The American Apparel & Footwear Association (AAFA) has included certain Amazon marketplaces in its submission to the Office of the United States Trade Representative (USTR) identifying foreign markets that facilitate the sale of counterfeits.

The submission was part of USTR's 2018 Special 301 Out-of-Cycle Review of Notorious Markets, which identifies foreign physical and online marketplaces that reportedly engage in and facilitate substantial copyright piracy and trademark counterfeiting.

The AAFA identified Amazon UK, Amazon Canada, and Amazon Germany in its submission.
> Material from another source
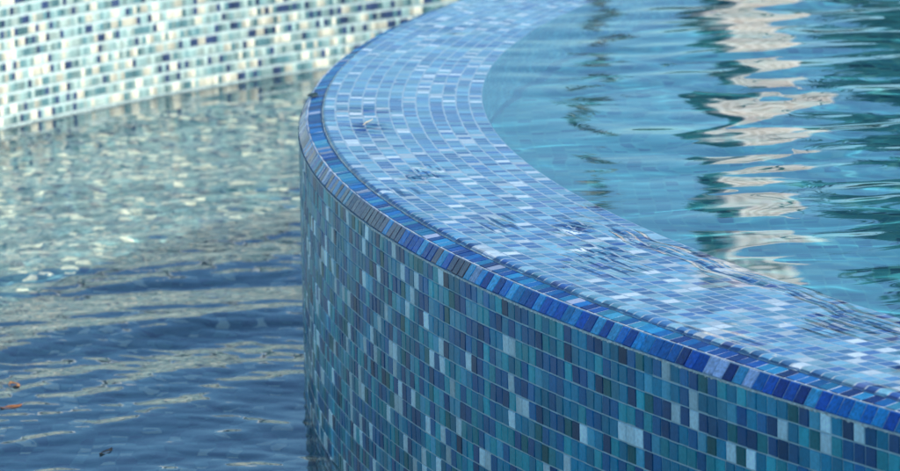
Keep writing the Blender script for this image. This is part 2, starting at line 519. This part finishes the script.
def waves(x, y, seed, slope, lmin, lmax, n, main=None, spread=3.2, power=0.0):
    r = np.random.default_rng(seed)
    z = np.zeros_like(x)
    lam = np.exp(r.uniform(math.log(lmin), math.log(lmax), n))
    ang = r.uniform(0, 2 * math.pi, n) if main is None else r.normal(main, spread, n)
    a = slope * math.sqrt(2.0 / n) * lam / (2 * math.pi) * (lam / lmax) ** power
    # domain warp keeps the crests from running as ruler-straight lines
    wx = x + 1.6 * np.sin(y * .11 + 1.3) + 1.1 * np.sin(x * .17 + y * .07)
    wy = y + 1.8 * np.sin(x * .13 + .4) + 1.2 * np.sin(y * .09 - x * .05)
    for k in range(n):
        kx, ky = math.cos(ang[k]) * 2 * math.pi / lam[k], math.sin(ang[k]) * 2 * math.pi / lam[k]
        z += a[k] * np.sin(kx * wx + ky * wy + r.uniform(0, 6.28))
    return z

def smooth(x, a, b_): 
    t = np.clip((x - a) / (b_ - a), 0, 1); return t * t * (3 - 2 * t)

# angles: fine where a camera here can look, coarse elsewhere
ta = np.concatenate([np.arange(2.20, 4.00, .0012), np.linspace(4.0, 2.20 + 2 * math.pi, 160)[:-1]])
FILM = .25
ZW = zA + FILM                              # upper water level
dd = np.concatenate([[dA - .04, dA - .02, dA + .03, dA + .10, dA + .18, dA + .26, dA + .42, dA + .7, dA + 1.0], np.arange(dA + 1.25, dI - 4, .34), np.arange(dI - 4, dI + .6, .15), np.arange(dI + .9, dI + 75, .36), [110, 125]])
T, D = np.meshgrid(ta, dd, indexing='ij')
rr = rad(T) - D
X = CX + rr * np.cos(T); Y = CY + rr * np.sin(T)
Z = np.full(X.shape, ZW)
far = smooth(D, dI - 2, dI + 12)
back = 1 - smooth(T, 2.70, 2.98)            # the ledge is choppier on its far side
calm = np.clip(.06 + .94 * far + .45 * back, 0, 1)
Z += waves(X, Y, 3, .028, 4.5, 14, 50, main=math.radians(84), spread=.55) * calm
Z += waves(X, Y, 4, .010, 16, 40, 14, main=math.radians(80), spread=.6) * calm
Z += waves(X, Y, 5, .008, 1.8, 4.5, 40, main=math.radians(86), spread=.7) * calm
# the crease where the sheet of water drops on to the ledge
cr_d = dI - 1.45 + .22 * np.sin(T * 61) + .30 * np.sin(T * 27 + 1) + .12 * np.sin(T * 163)
cr_on = smooth(T, 3.30, 3.36) * (1 - smooth(T, 3.66, 3.75)) * (.55 + .45 * np.sin(T * 43 + 2) * np.sin(T * 101 + 1))
cr_on = np.clip(cr_on, 0.06, 1) * smooth(T, 3.22, 3.3)
Z += cr_on * (.085 * np.exp(-((D - cr_d) / .16) ** 2) - .07 * np.exp(-((D - cr_d + .34) / .2) ** 2) + .04 * np.exp(-((D - cr_d - .6) / .22) ** 2))
# small riffles where the film trips over a proud tile
for (rx, ry, sx, sy, am, lm, an) in RIFFLES:
    ux, uy = (X - rx), (Y - ry)
    env = np.exp(-(ux / sx) ** 2 - (uy / sy) ** 2)
    Z += am * env * np.sin(2 * math.pi * (ux * math.cos(an) + uy * math.sin(an)) / lm)
# the sheet thins to nothing where it meets the rim tiles
e_ = smooth(D, dA - .5, dA + 1.6)
rnd_ = np.clip(1 - ((dA + .26 - D) / .30) ** 2, 0, 1) ** .5       # the bead's rounded shoulder
brk = .5 + .5 * np.sin(T * 190 + 2 * np.sin(T * 71)) * np.sin(T * 37)
Z = np.where(D < dA + .26, zA - .06 + (FILM + .06) * rnd_, zA + FILM + (Z - ZW) * e_) + np.where(D < dA + .5, .02 * brk, 0)
V = np.stack([X, Y, Z], -1).reshape(-1, 3)
F = grid_faces(len(ta), len(dd), True)
ci = len(V)
V = np.concatenate([V, [[CX, CY, ZW]]])
me_up = mesh_obj('upper_pool_water', V, F, m_wup, smooth=True)
tag(me_up, kind='structure', label='rippled turquoise upper pool water spilling over the ledge')
# closes the middle of the pool, far outside the frame
ring_i = np.stack([X[:, -1], Y[:, -1], Z[:, -1]], -1)
V = np.concatenate([ring_i, [[CX, CY, ZW]]])
tag(mesh_obj('upper_pool_water', V, [(i, (i + 1) % len(ta), len(ta)) for i in range(len(ta))], m_wup), kind='structure', label='calm middle of the upper pool water')

# lower water: rings between the weir face and the outer wall
ta2 = np.concatenate([np.arange(2.35, 4.0, .0030), np.linspace(4.0, 2.35 + 2 * math.pi, 160)[:-1]])
ds = np.concatenate([np.arange(-.15, 62, .42), [75, 120, 260]])
T, Dn = np.meshgrid(ta2, ds, indexing='ij')
p = pt(T, -Dn)
X, Y = p[..., 0], p[..., 1]
Z = ZL + (waves(X, Y, 21, .028, 3.5, 13, 50, main=math.radians(112), spread=.45) + waves(X, Y, 22, .034, 14, 34, 18, main=math.radians(118), spread=.3) * (.35 + .65 * smooth(Y, 312, 350)) + waves(X, Y, 23, .038, 1.0, 4.0, 60, main=math.radians(100), spread=1.0)) * (1.15 - .40 * smooth(Y, 370, 430) - .28 * (1 - smooth(Y, 300, 335)))
V = np.stack([X, Y, Z], -1).reshape(-1, 3)
LOWZ = (X.ravel(), Y.ravel(), Z.ravel())
lo = mesh_obj('lower_pool_water', V, grid_faces(len(ta2), len(ds), True)[:, ::-1], m_wlo, smooth=True)
tag(lo, kind='structure', label='rippled dark blue water in the lower channel')

# ------------------------------------------------------------------ garden beyond the pool (mirrored in the water)
m_leaf2 = plain('hedge_green', (.03, .065, .022), .7, .45, 3)
m_bark = plain('bark', (.20, .15, .10), .9, .3, 12)
m_white = plain('white_render', (.92, .84, .73), .7, .08, 3)
def tube(path, radii, seg=10):
    path = np.array(path, float); n = len(path)
    V = []
    for i in range(n):
        t = path[min(i + 1, n - 1)] - path[max(i - 1, 0)]; t /= np.linalg.norm(t)
        a = np.cross(t, [0, 0, 1.0]) if abs(t[2]) < .9 else np.cross(t, [1.0, 0, 0]); a /= np.linalg.norm(a)
        b_ = np.cross(t, a)
        for k in range(seg):
            q = 2 * math.pi * k / seg
            V.append(path[i] + radii[i] * (math.cos(q) * a + math.sin(q) * b_))
    F = [(i * seg + k, i * seg + (k + 1) % seg, (i + 1) * seg + (k + 1) % seg, (i + 1) * seg + k) for i in range(n - 1) for k in range(seg)]
    F.append(tuple(range(seg))[::-1]); F.append(tuple((n - 1) * seg + k for k in range(seg)))
    return V, F
def polar(az, D): return D * math.sin(az), D * math.cos(az)

x, y = polar(.0622, 1400)
col = tag(empty('pillar', (x, y, ZG)), 'tall pale grooved pillar mirrored as a zigzag band in the upper pool', 'pillar')
def pier_section(wd, dp, groove, gw, gd):
    """square pier, corner towards the viewer, with upright grooves in every face"""
    P = []
    for k in range(4):
        a = k * math.pi / 2
        c, s_ = math.cos(a), math.sin(a)
        h, v = (wd / 2, dp / 2) if k % 2 == 0 else (dp / 2, wd / 2)
        line = [(-h, -v)]
        for g in (groove if k % 2 == 0 else ()):
            line += [(g - gw, -v), (g - gw, -v + gd), (g + gw, -v + gd), (g + gw, -v)]
        P += [(px * c - py * s_, px * s_ + py * c) for px, py in line]
    r = math.radians(50)
    return [(px * math.cos(r) - py * math.sin(r), px * math.sin(r) + py * math.cos(r)) for px, py in P]
def extrude(sec, x, y, z0, z1):
    n = len(sec)
    V = [(x + a, y + b_, z0) for a, b_ in sec] + [(x + a, y + b_, z1) for a, b_ in sec]
    F = [(i, (i + 1) % n, n + (i + 1) % n, n + i) for i in range(n)] + [tuple(range(n))[::-1], tuple(range(n, 2 * n))]
    return V, F
V, F = extrude(pier_section(30, 10, (-9, -3, 3, 9), 1.1, 2.6), x, y, ZG + 8, 200); under(mesh_obj('shaft', V, F, m_white), col)
V, F = extrude(pier_section(35, 15, (), 0, 0), x, y, ZG - 1, ZG + 8); under(mesh_obj('base', V, F, m_white), col)
V, F = extrude(pier_section(33, 13, (), 0, 0), x, y, 200, 206); under(mesh_obj('capital', V, F, m_white), col)

def tree(az, D, h, R, label, group, seed, n=2600, leafs=3.2, mt=None):
    x, y = polar(az, D); r = np.random.default_rng(seed)
    root = tag(empty('tree', (x, y, ZG)), label, 'tree', group)
    V, F = tube([(x, y, ZG - 1), (x + 2, y, ZG + h * .3), (x - 1, y + 2, ZG + h * .75)], [R * .09, R * .06, R * .02]); under(mesh_obj('trunk', V, F, m_bark), root)
    c = r.normal(0, 1, (14, 3)); c /= np.linalg.norm(c, axis=1)[:, None]; c *= R * .62 * r.random((14, 1)) ** .4
    q = c[r.integers(0, 14, n)] + r.normal(0, R * .2, (n, 3)); q[:, 2] *= h * .42 / R
    q += [x, y, ZG + h * .55]
    e1, e2 = r.normal(0, leafs, (n, 3)), r.normal(0, leafs, (n, 3))
    V = np.stack([q - e1, q - e2, q + e1, q + e2], 1).reshape(-1, 3)
    under(mesh_obj('crown', V, np.arange(n * 4).reshape(-1, 4), mt or m_leaf2), root)
spots = [(-.36, 2300, 170), (-.27, 2500, 150), (-.18, 2400, 190), (-.10, 2600, 160), (-.02, 2700, 175), (.07, 2600, 150), (.155, 2400, 200), (.25, 2300, 175), (.35, 2400, 190)]
for i, (az, D, h) in enumerate(spots):
    tree(az, D, h, 130, 'leafy dark green tree standing far beyond the pools', 'trees beyond the pools', 40 + i)
tree(.031, 1300, 190, 5.5, 'slender sparse tree mirrored faintly left of the pillar in the upper pool', None, 88, 170, 1.5, plain('olive_leaf', (.16, .14, .075), .7, .3, 3))
tree(.0545, 1370, 232, 3.0, 'narrow dark cypress added to darken the left side of the mirrored pale pillar', None, 87, 620, 1.6)  # added tree, its dark mass serves as the pillar's shaded left side
tree(.130, 1150, 206, 66, 'dense dark green tree mirrored as streaks at the right of the upper pool', None, 90, 22000)
tree(.185, 1250, 205, 62, 'taller dark green tree standing beyond the right end of the upper pool', None, 91, 7000)

# ------------------------------------------------------------------ fallen leaves and a modelled glint
def leaf(px, py, z, size, rot, colr, label, curl=.35, name='leaf', asp=.5):
    x, y = from_px(px, py, z)
    if z == ZL:                              # rides on the local wave
        z = LOWZ[2][np.argmin((LOWZ[0] - x) ** 2 + (LOWZ[1] - y) ** 2)] - .05
        x, y = from_px(px, py, z)
    n, m = 9, 5
    V = []
    for i in range(n):
        s_ = i / (n - 1); wd = asp * math.sin(math.pi * min(1, s_ * .92 + .04)) ** .8 * (1 - .25 * s_)
        for j in range(m):
            t = (j / (m - 1) - .5) * 2
            lx, ly = (s_ - .5) * 2, t * wd
            lz = curl * (max(0, abs(lx) - .35) ** 2 * 1.3 + t * t * wd * .9) + .04 * math.sin(7 * s_ + 3 * t)
            V.append((size * (lx * math.cos(rot) - ly * math.sin(rot)), size * (lx * math.sin(rot) + ly * math.cos(rot)), size * lz))
    F = []
    for i in range(n - 1):
        for j in range(m - 1):
            a = i * m + j; F.append((a, a + m, a + m + 1, a + 1))
    o = mesh_obj(name, np.array(V), F, plain(name + '_brown', colr, .35, .35, 60), smooth=True)
    o.location = Vector((x, y, z)) * U
    md = o.modifiers.new('thickness', 'SOLIDIFY'); md.thickness = .0006
    tag(o, label, 'leaf')
    return o
leaf(14, 386, ZL, .85, 1.9, (.34, .16, .04), 'orange brown curled leaf floating by the left edge, the upper of two')
leaf(11, 408, ZL, .8, .6, (.32, .13, .04), 'reddish brown leaf floating just below another near the left edge')
leaf(106, 453, ZL, .85, 1.2, (.5, .22, .09), 'small rust coloured leaf floating near the bottom, alone beside a pale glint', asp=.35)
leaf(313, 95, 1.02, .8, 1.35, (.012, .03, .016), 'dark wet green leaf caught on the rim at the far bend of the edge wall', .15)
# pale sliver modelled to stand in for a ripple's glint on the ledge
x, y = from_px(368, 122, zA + .3)
V, F = tube([(-.32, -1.2, .1), (-.10, -.3, .16), (.12, .4, .14), (.30, 1.0, .16)], [.02, .03, .028, .02], 6)
o = mesh_obj('twig', V, F, plain('twig_glint', (.62, .50, .30), .5)); o.location = Vector((x, y, zA + .18)) * U  # the 'twig' object stands in for a ripple's glint
tag(o, 'tiny pale twig standing in for a ripple glint in the water film on the ledge', 'twig')

CAUST = True
if CAUST:
    for o in (me_up, lo): o.cycles.is_caustics_caster = True
    for o in (fl, fu): o.cycles.is_caustics_receiver = True
    for o in bpy.data.objects:
        if o.name.startswith(('ledge_', 'inner_face', 'twig')): o.cycles.is_caustics_receiver = True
"Identifying the sale of counterfeit products is crucial to our ongoing efforts to defend American intellectual property, American jobs, and American consumers," says Rick Helfenbein, president and CEO of the AAFA. "The annual review of notorious markets by the Office of the United States Trade Representative is essential in this process."

The AAFA says its focus is on marketplaces that put its members at a "significant disadvantage" by selling a substantial amount of counterfeit goods that may not meet safety regulations and contribute to damaging intellectual property.

"While we are always willing to work with companies to improve protection efforts, we also think it is important that consumers are made aware of current problems. Additionally, we think it is reasonable to expect leading e-commerce giants to commit to safeguarding American intellectual property. Counterfeiters continue to develop new ways to sell their illegal goods and we hope that the companies listed in our submission will be vigilant in their efforts to prevent illicit activities taking place on their platforms.

"Amazon has been a leader of, and has made valuable contributions to, the future of retail. We believe Amazon can, and should, be a leader in the fight against counterfeits.

In addition to submitting the comments, the AAFA also raised concerns over the Administration's continued use of what it says are punitive tariffs on legitimate goods imported to the US.

"While these tariffs have been imposed to counter intellectual property theft and forced technology transfer, we believe the tariffs will instead incentivise the sale of counterfeit products, as they will not be charged this added tax."